When an EU task force was recently sent to Athens to try and find ways out of Greek debt crisis, it was unfortunately led by a German official named Horst Reichenbach. The Greek press quickly pounced by renaming him 'Third Reichenbach' after the Hitler-led Third Reich, with cartoons of him dressed in a Nazi uniform.

His Athens headquarters was dubbed 'The New Gestapo Headquarters' by one newspaper showing that some Greeks have not forgot, or forgiven, the Nazi occupation of their country in WWII.

Hitlers' great nemesis, the United Kingdom, was not far behind, with the conservative Daily Mail newspaper claiming the Germans were trying to use the economic crisis to create a 'Fourth Reich' and achieve long-last European domination that the Nazis ultimately failed to achieve.

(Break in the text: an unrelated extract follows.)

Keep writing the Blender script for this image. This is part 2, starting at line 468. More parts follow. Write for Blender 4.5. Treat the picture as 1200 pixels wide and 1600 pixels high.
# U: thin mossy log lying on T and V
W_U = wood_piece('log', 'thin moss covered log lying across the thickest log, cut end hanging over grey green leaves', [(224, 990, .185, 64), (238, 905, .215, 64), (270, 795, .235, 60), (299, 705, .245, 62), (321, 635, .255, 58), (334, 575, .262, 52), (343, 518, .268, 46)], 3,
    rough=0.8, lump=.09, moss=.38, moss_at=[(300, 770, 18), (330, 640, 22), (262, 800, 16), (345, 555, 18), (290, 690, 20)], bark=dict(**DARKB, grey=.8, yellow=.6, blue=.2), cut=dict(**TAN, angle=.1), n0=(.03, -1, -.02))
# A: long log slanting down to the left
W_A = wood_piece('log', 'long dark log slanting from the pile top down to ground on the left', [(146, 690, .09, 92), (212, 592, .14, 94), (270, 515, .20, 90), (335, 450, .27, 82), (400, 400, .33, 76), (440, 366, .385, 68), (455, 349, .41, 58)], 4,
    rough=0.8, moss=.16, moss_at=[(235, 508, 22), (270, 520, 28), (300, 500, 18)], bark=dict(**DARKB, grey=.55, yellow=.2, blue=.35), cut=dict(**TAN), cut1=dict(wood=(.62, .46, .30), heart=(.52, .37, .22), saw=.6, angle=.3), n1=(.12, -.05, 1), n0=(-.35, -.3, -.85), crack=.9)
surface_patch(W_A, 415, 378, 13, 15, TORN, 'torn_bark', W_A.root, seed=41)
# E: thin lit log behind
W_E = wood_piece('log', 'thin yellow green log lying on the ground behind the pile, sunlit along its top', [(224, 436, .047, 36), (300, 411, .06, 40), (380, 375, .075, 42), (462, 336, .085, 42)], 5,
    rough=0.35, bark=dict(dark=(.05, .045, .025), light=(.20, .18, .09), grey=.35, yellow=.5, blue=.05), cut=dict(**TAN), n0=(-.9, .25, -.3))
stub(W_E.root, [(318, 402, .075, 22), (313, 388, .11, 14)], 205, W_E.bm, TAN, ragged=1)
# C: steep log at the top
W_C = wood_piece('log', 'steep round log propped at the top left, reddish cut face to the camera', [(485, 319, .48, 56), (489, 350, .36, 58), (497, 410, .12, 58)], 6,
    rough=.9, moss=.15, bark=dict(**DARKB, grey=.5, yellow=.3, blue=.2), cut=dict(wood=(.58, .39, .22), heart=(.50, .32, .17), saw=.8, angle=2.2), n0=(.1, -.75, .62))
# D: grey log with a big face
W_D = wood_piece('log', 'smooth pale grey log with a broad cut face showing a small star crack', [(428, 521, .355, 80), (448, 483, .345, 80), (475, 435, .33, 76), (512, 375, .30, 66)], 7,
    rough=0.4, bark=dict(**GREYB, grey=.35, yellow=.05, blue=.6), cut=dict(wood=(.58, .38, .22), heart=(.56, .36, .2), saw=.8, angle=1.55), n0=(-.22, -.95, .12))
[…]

Poland, one of the country's that suffered longest and most from the Nazi occupation (turning parts of the country into a mass extermination industrial complex) is another critic; indeed, allegations of revived German imperialism became a hot issue in a recent election there.

This was not much of an issue in the early decades of the EEC/EC/EU. Germany was somewhat emasculated in the Cold War by the physical presence of the Berlin Wall that divided it into two separate states one pro-West and one owing loyalty to Moscow.

The collapse of the Berlin Wall in 1989 altered all that. A reunited Germany emerged on the world stage as the most populous and prosperous country in Western Europe, leading to rediscovered confidence and, in some cases, a hankering after some of the ideas that the Nazis were spreading in the 1930s.